“A noi Schettino, a voi Auschwitz.” So wrote the Italian newspaper Il Giornale recently: “We have Schettino, you have Auschwitz”, responding to a similarly subtle Spiegel Online criticism of the cowardly captain of the Costa Concordia, who was called a “typical Italian”. The riposte the Italian paper had in mind was: “You Germans just keep your mouths shut – you have the Holocaust to answer for!”
Now, one might say that Il Giornale is a populist rightwing newspaper, from Berlusconi’s publishing empire no less, and so not to be taken too seriously. One could also take some comfort from the fact that Nazi comparisons have always been trotted out from time to time against Germans. But at the moment the comparisons are accumulating around Europe. It's a discourse we hear in Greece daily, often formulated in an even more virulent manner.
At a book reading in Portugal the sensible East German writer Ingo Schulze was even asked if the Germans intended to take with the euro what they had failed to take with their panzers, i.e. become the masters of the continent. From Greece we can hear the same sort of remarks every day, often put more dramatically.
Elsewhere the reproach is dressed up with more gentility, when for example Germany’s current austerity policy is compared with that of Reich Chancellor Brüning, whose successor was Adolf Hitler. Frequently, too, German’s “special path” is brought up, as when the Merkel government fails to print as much money as the others are demanding. The so-often quoted “special path” ends where, historically? In Auschwitz, of course. Thus is the circle closed.
We must not let ourselves be intimidated
It does not take long, really, to work out the riddle of why the Nazi comparisons are being flung about so thick and fast. It’s because for the first time since 1945 Germany is back at full strength, not because it wanted to be, but because the European debt crisis has left it the economically strongest and politically most powerful country in Europe. German interests now reach deeply into the internal affairs of other states.
Gradually the country is taking on a role in Europe similar to the role the U.S. long played for the entire world: as a power that used its power, and sometimes abused it, that was to blame for everything, that had to rescue everyone, and that had to put up with insults for how it did it.

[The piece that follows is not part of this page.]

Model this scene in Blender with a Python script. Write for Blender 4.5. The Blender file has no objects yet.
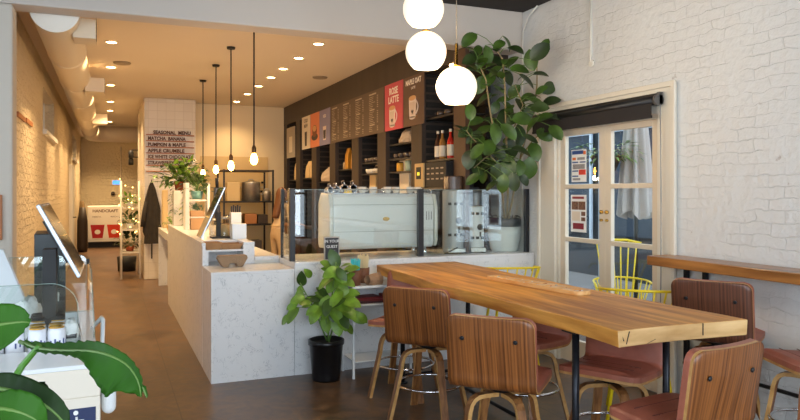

But there was one thing you could never accuse the Americans of: sending six million Jews to their deaths and plunging half the world into war. When it comes to the Germans, the humanly understandable and often justified ranting against the biggest power too often takes on a different, conversation-killing tone.
How should one, as a German, handle it? Ingo Schulze got outraged and offended, as he self-critically admitted. His reaction was definitely the wrong one for that reason alone, because it was precisely what his audience wanted. Secondly, it is surely wrong to respond with German arrogance, as Volker Kauder, parliamentary leader of the Christian Democratic Union, did when he declared that “Europe is speaking German”; only the word “again” was missing.
Thirdly, we must not let ourselves be intimidated by comparisons to the Nazis. The notion of the “special path”, or German exceptionalism, must not lead a German government either to cave in or to insist now more than ever on getting its own way – especially since we are all aware that Auschwitz gets deployed as a moral lever in political conflicts. A friendly imperviousness to being pressured, sometimes an unoffended rebuff, are therefore the most judicious responses. And then we can get back to the substantive issues, like money or military intervention.